Mary Delany

This biography is republished from The Dictionary of Irish Biography and was written by Rebecca Minch. Shared by permission in line with Creative Commons ‘Attribution’ (CC BY) licencing.

Born: 14 May 1700, United Kingdom
Died: 15 April 1788
Country most active: United Kingdom
Also known as: Mary Granville, Mary Pendarves

Delany, Mary (1700–88), artist, was born 14 May 1700 in Coulston, Wiltshire, England, elder daughter and second among four children of Col. Bernard Granville and his wife Mary, daughter of Sir Martin Westcomb, former consul at Cadiz. Her father, the younger brother of George Granville, Lord Lansdowne, had formerly been lieutenant governor of Hull and MP for Fowey in Cornwall. While she was still a young child her family moved to London. At the age of eight she was sent to live with the family of her aunt Ann, wife of John Stanley, secretary to the lord chamberlain. Ann Stanley had held a position as maid of honour to Queen Mary, and it was hoped Mary might achieve such a position. However, on the death of Queen Anne (1714) Bernard Granville was arrested because of his Jacobite sympathies. Released in November 1715, he moved with his family to Buckland manor, Gloucestershire. He sent Mary to live with his brother Lord Lansdowne (on whom he was dependent for an income) at Longleat, Wiltshire. There, her unhappy first marriage to Alexander Pendarves, MP for Launceston, Cornwall, was arranged in 1717. The couple settled first at Roscrow, Cornwall, before moving to London, where Pendarves died in 1724. She settled at Brook St., London, where her cultured circle included the composer George Frederick Handel.
While visiting Ireland for the first time between 1731 and 1733, she met Jonathan Swift and through him Dr Patrick Delany, a senior fellow at TCD. On her return to England she maintained a correspondence with both of them. She married Dr Delany in 1743 and returned to settle in Ireland the following year. He was well known as a preacher and published a number of theological and literary works. They lived at Delville in Glasnevin, Dublin, and at Hollymount (and later Mount Panther) in Co. Down, Delany having been appointed dean of Down in 1744. She made many visits to England as well as travelling extensively throughout Ireland. Her correspondence of these years, with its detailed observations of life in Ireland, has been recognised as an important source for the social history of the period.

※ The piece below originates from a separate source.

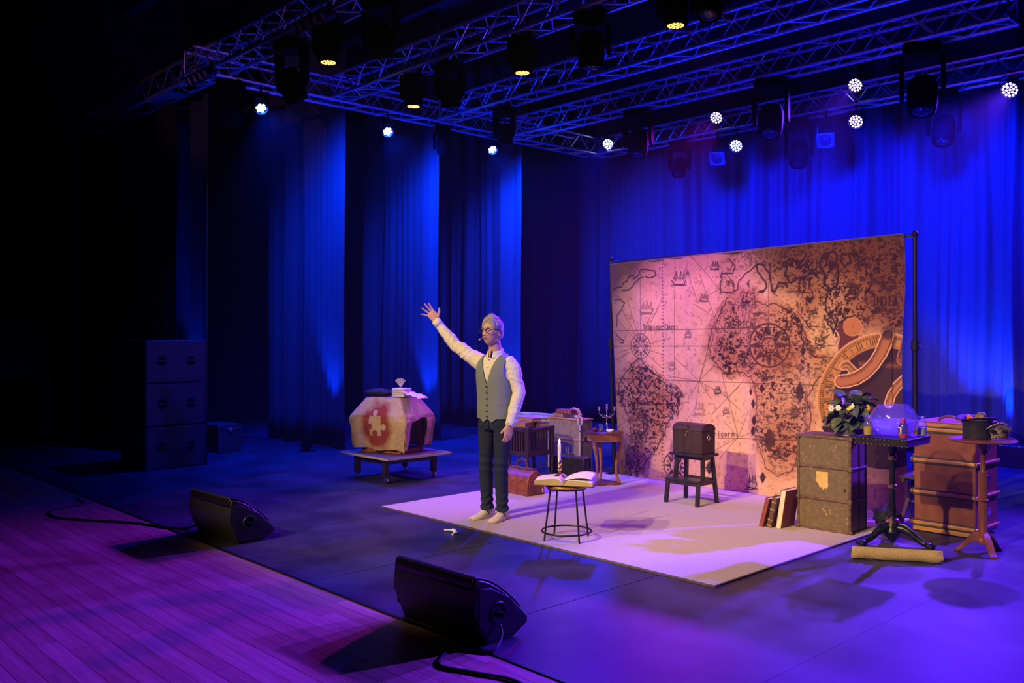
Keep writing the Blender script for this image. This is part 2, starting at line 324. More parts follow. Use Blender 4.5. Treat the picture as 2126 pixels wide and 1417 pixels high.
# ================================================================== stage lamps
def aim(loc, target): return Matrix.Translation(Vector(loc)) @ (Vector(target) - Vector(loc)).to_track_quat('-Z', 'Y').to_matrix().to_4x4()
def par_lamp(label, loc, target, led, r=.095, light=None, up=1, nled=19, group='led par lamps', zt=None, throw=None):
    t = thing('par_lamp', label, 'stage light', loc, 0, group); m = aim((0, 0, 0), Vector(target) - Vector(loc))
    body = MB().lathe([(r * .55, .17), (r * .85, .15), (r, .06), (r * 1.04, -.02), (r * 1.04, -.035), (r * .96, -.035), (r * .94, -.012), (.001, -.012)], 24, cap=False).xf(m)
    part('housing', body, 'black_metal', t)
    leds = MB(); pts = [(0, 0)] + [(.40 * cos(k * pi / 3), .40 * sin(k * pi / 3)) for k in range(6)] + [(.76 * cos(k * pi / 6 + .26), .76 * sin(k * pi / 6 + .26)) for k in range(12)]
    if nled == 7: pts = [(0, 0)] + [(.58 * cos(k * pi / 3), .58 * sin(k * pi / 3)) for k in range(6)]
    lr = r * (.145 if nled == 19 else .27)
    for x, y in pts: leds.lathe([(lr, -.016), (lr * .8, -.022), (.0005, -.024)], 10, (x * r, y * r, 0), cap=False)
    part('led_lenses', leds.xf(m), led, t)
    sx = m.to_3x3() @ Vector((1, 0, 0)); sx = Vector((sx.x, sx.y, 0)).normalized() * (r + .022)
    topz = up * .24 if zt is None else zt - loc[2]
    part('yoke', MB().tube([sx * 1 + Vector((0, 0, 0)), sx + Vector((0, 0, topz * .62)), -sx + Vector((0, 0, topz * .62)), -sx], .010, 6), 'black_metal', t)
    part('clamp', MB().cyl((0, 0, topz * .62), (0, 0, topz), .016, n=8).cyl((0, 0, topz), (0, 0, topz + .03 * (1 if topz > 0 else -1)), .034, n=10), 'black_metal', t)
    if light:
        col, pw, deg = light; d = (Vector(target) - Vector(loc)).normalized()
        spot(Vector(loc) + d * .06, throw or target, col, pw, deg, .9, r * .8)
    return t
for i, (y, z, lb) in enumerate(((5.74, 4.62, 'white-blue lamp under the side truss, leftmost of three'), (7.74, 4.63, 'white-blue lamp under the side truss, middle of three'),
                                (9.79, 4.66, 'white-blue lamp under the side truss, above the man\'s head'))):
    par_lamp(lb, (-10.71, y - .14, z), (-8.6, y - .7, 2.6), 'blue_led', .082, (DEEP, 2500, 140), nled=7, group='blue side lamps', zt=TZ, throw=(-10.7, y + 1.0, 3.0))
BK = [(-10.5, 5.10, 'lamp at the corner where side and rear truss meet', 'blue_led', BLUE, 2800, -1, 19),
      (-8.22, 5.17, 'dim violet lamp standing on the rear truss', 'violet_led', MAGENTA, 3200, -1, 19),
      (-7.85, 4.66, 'bright lamp hung under the rear truss left of centre', 'blue_led', VIOLET, 1100, 1, 19),
      (-5.90, 5.22, 'brightest violet lamp standing on the rear truss', 'violet_led', VIOLET, 5200, -1, 19),
      (-5.89, 4.70, 'lamp hung directly below the brightest violet lamp', 'violet_led', VIOLET, 1200, 1, 19),
      (-3.885, 4.75, 'violet lamp hung under the rear truss at the right edge', 'violet_led', VIOLET, 8500, 1, 19)]
for x, z, lb, led, col, pw, up, n in BK:
    hung = up > 0
    par_lamp(lb, (x, 12.275, z), (x * .45 - 2.6, 4.7, 0), led, .105, (col, pw, 41), n and 1, n, 'lamps on the rear truss', zt=(TZ if hung else TZ + SIDE - .02))
spot((-1.2, 12.3, 4.7), (-2.3, 6.4, 0), VIOLET, 12500, 48, .95, .1)         # its twin on the same truss just beyond the frame

def moving_head(label, loc, tilt=0, yaw=0, led=None, big=1.0, group='black moving heads', zt=TZ, snout=True):
    # loc = centre of the head; the base hangs above it from the truss
    t = thing('moving_head', label, 'stage light', loc, yaw, group); s = big; H_ = zt - loc[2]
    part('base', MB().box((0, 0, H_ - .10), (.30 * s, .24 * s, .13)), 'fixture_black', t, bevel=.015)
    for sx in (-1, 1): part('clamp', MB().cyl((sx * .09, 0, H_ - .04), (sx * .09, 0, H_ + .04), .025, n=8), 'fixture_black', t)
    for sx in (-1, 1):
        part('yoke_arm', MB().prism([(-.06 * s, H_ - .16), (.06 * s, H_ - .16), (.055 * s, .02), (.0, -.06), (-.055 * s, .02)], 'x', sx * .165 * s - .022, sx * .165 * s + .022), 'fixture_black', t, bevel=.01)
    m = Matrix.Rotation(tilt, 4, 'X')
    hd = MB().lathe([(.05 * s, .17 * s), (.10 * s, .15 * s), (.125 * s, .08 * s), (.125 * s, -.08 * s), (.115 * s, -.15 * s), (.105 * s, -.165 * s), (.095 * s, -.155 * s), (.001, -.155 * s)], 20, cap=False).xf(m)
    part('head', hd, 'fixture_black', t)
    if led:
        q = MB()
        for rr, k in ((.030, 6), (.068, 12)):
            for i in range(k): q.lathe([(.0145, -.158 * s), (.011, -.164 * s), (.0005, -.165 * s)], 8, (rr * s * cos(2 * pi * i / k), rr * s * sin(2 * pi * i / k), 0), cap=False)
        part('led_lenses', q.xf(m), led, t)
    elif snout:
        part('lens', MB().lathe([(.082 * s, -.156 * s), (.06 * s, -.172 * s), (.001, -.178 * s)], 18, cap=False).xf(m), 'lens_dark', t)
    return t
for x, y, lb in ((-8.1, 5.0, 'amber downlight under the front truss, highest at left'), (-9.02, 6.8, 'amber downlight under the second truss, lowest and furthest left'),
                 (-7.05, 6.8, 'amber downlight under the second truss, middle of its row'), (-5.0, 6.8, 'amber downlight nearest the top edge, right of centre')):
    moving_head(lb, (x, y, 4.68 if y > 6 else 4.65), 0, .4, 'amber_led', .95, 'amber downlights')
    spot((x, y, 4.47), (x, y, 0), (1.0, .45, .1), 60, 50, .6, .08)
MH = [(-8.30, 6.80, 4.55, .2, .3, 1.0, 'black moving head under the second truss between two amber downlights'),
      (-6.05, 6.80, 4.55, .1, .6, 1.1, 'tall black moving head hanging just right of the middle amber downlight'),
      (-9.35, 8.66, 4.52, .2, .2, .9, 'black moving head under the third truss left of its end'),
      (-4.62, 6.80, 4.66, -.3, .2, 1.0, 'black moving head beside the amber downlight at the top edge'),
      (-7.15, 5.0, 4.50, .35, .5, 1.0, 'black moving head beside the highest amber downlight'),
      (-8.85, 5.0, 4.42, .5, .3, 1.1, 'black moving head under the front truss near the side truss'),
      (-8.2, 10.25, 4.45, -.3, .3, 1.2, 'black moving head under the fourth truss left of centre'),
      (-6.05, 10.25, 4.40, -.35, .3, 1.25, 'large black moving head under the fourth truss centre'),
      (-4.15, 10.25, 4.35, -.3, .3, 1.3, 'large black moving head under the fourth truss at right'),
      (-9.05, 12.42, 4.50, -.5, .3, 1.0, 'black moving head under the rear truss near the corner'),
      (-6.86, 12.42, 4.40, -.4, .3, 1.15, 'moving head with a shiny lens under the rear truss centre'),
      (-4.75, 12.42, 4.40, -.4, .2, 1.15, 'moving head with a shiny lens under the rear truss at right'),
      (-10.85, 5.25, 4.55, .6, .9, 1.1, 'black moving head at the near end of the side truss'),
      (-10.85, 8.75, 4.60, .3, .9, .8, 'small black moving head under the middle of the side truss')]
for x, y, z, ti, ya, b, lb in MH: moving_head(lb, (x, y, z), ti, ya, None, b)

def fresnel(label, loc, target, zt=TZ):
    t = thing('fresnel_lamp', label, 'stage light', loc, 0, 'fresnel lamps with square front'); m = aim((0, 0, 0), Vector(target) - Vector(loc))
    part('housing', MB().prism([(-.09, -.09), (.09, -.09), (.11, 0), (.09, .09), (-.09, .09), (-.11, 0)], 'z', -.05, .22).xf(m), 'black_metal', t, bevel=.01)
    fr = MB(); n = 24
    sq = lambda k: (.125 / max(abs(cos(k)), abs(sin(k))))
    outer = [Vector((sq(2 * pi * i / n) * cos(2 * pi * i / n), sq(2 * pi * i / n) * sin(2 * pi * i / n), -.06)) for i in range(n)]
    inner = [Vector((.085 * cos(2 * pi * i / n), .085 * sin(2 * pi * i / n), -.06)) for i in range(n)]
    fr.rings([outer, inner], cap=False)
    part('colour_frame', fr.xf(m), 'beam_grey', t, thick=.006)
    part('lens', MB().lathe([(.085, -.045), (.05, -.058), (.001, -.062)], 20, cap=False).xf(m), 'lens_dark', t)
    part('yoke', MB().tube([(.13, 0, 0), (.13, 0, (zt - loc[2]) * .7), (-.13, 0, (zt - loc[2]) * .7), (-.13, 0, 0)], .011, 6), 'black_metal', t)
    part('clamp', MB().cyl((0, 0, (zt - loc[2]) * .7), (0, 0, zt - loc[2] + .03), .02, n=8), 'black_metal', t)
for x, lb in ((-8.2, 'square-fronted lamp under the rear truss left of the bright lamp'), (-6.35, 'square-fronted lamp under the rear truss below the brightest violet lamp')):
    fresnel(lb, (x, 12.275, 4.52), (x + 1.5, 8.5, 1.2))
for i, (x, lb) in enumerate(((-10.75, 'row of four dim lamps on the front truss at left'), (-8.05, 'row of four dim lamps on the front truss at the top edge'))):
    t = thing('four_lamp_bar', lb, 'stage light', (x, 4.80, 4.86), 0, 'bars of four dim lamps')
    part('bar', MB().box((0, .03, .07), (.62, .05, .05)), 'black_metal', t, bevel=.006)
    for k in range(4):
        ms = Matrix.Translation((-.225 + k * .15, -.02, 0)) @ Matrix.Rotation(R(-62), 4, 'X')
        c = part('lamp_can', MB().lathe([(.03, .14), (.06, .10), (.064, -.03), (.058, -.03), (.056, -.01), (.001, -.01)], 16, cap=False).xf(ms), 'black_metal', t)
        part('lens', MB().lathe([(.055, -.012), (.03, -.024), (.001, -.027)], 14, cap=False).xf(ms), 'dim_lens', c)
    for sx in (-1, 1): part('clamp', MB().cyl((sx * .2, .06, .07), (sx * .2, .06, .17), .016, n=8), 'black_metal', t)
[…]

By this time her artistic talents were well known to her contemporaries; she was particularly noted for her highly complex embroidery. Her court dress (private collection) embroidered by her in the 1760s is an outstanding example of the art. Her keen sense of design was also evident in her decorative shellwork, with which she decorated a number of interiors and grottoes including one at Killala, Co. Mayo (1732). Little of these works now survives. She also worked in watercolour. An album of her paintings of Irish scenes (NGI) is of particular interest as a topographical record. She received instruction in painting from Bernard Lens, Louis Goupy, and William Hogarth, of whose work she was a great admirer. His subjects, dealing with the morality of the day, must have appealed to Mrs Delany, whose stringent moral outlook is apparent in her writing. During her time in Ireland she maintained a close friendship with the artist Letitia Bushe, whom she greatly admired. She also took an interest in the career of the miniaturist Rupert Barber, who was given accommodation at Delville.

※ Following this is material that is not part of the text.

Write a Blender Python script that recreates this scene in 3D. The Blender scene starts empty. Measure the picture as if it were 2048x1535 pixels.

In 1768 Dr Delany died at Bath. Subsequently, Mrs Delany settled at 33 St James’s Place, London. She spent her winters there and her summers with her great friend Margaret Cavendish, duchess of Portland, at Bulstrode, Bucks. Both women pursued a wide range of interests including botany. The well known botanical artist George Ehret, patronised by the duchess, was a frequent visitor. It was in the early 1770s against this background that she began to create the ‘paper mosaicks’ for which she is chiefly known. Till the failure of her sight in 1782 she made almost 1,000 collages of coloured paper, the cutting of which demonstrated remarkable technical skill, illustrating particular flower species in minute detail. The recording of the Linnaean classification of each plant reflected a concern for scientific accuracy in which she was encouraged by the leading botanist Sir Joseph Banks. Her work was praised by Horace Walpole in his Anecdotes of painting and also appealed greatly to George III and Queen Charlotte. As a mark of the esteem in which she was held by the royal couple she was given a house at Windsor in 1785 by the king, who also commissioned her portrait from John Opie. Portraits were also painted by Christopher Barber, Christian Zincke, and Benjamin West. She died at Windsor on 15 April 1788 and was buried in the church of St James, Piccadilly, London. A collection of her letters is in Newport Central Library, Gwent. The collection of her flower collages is in the British Museum.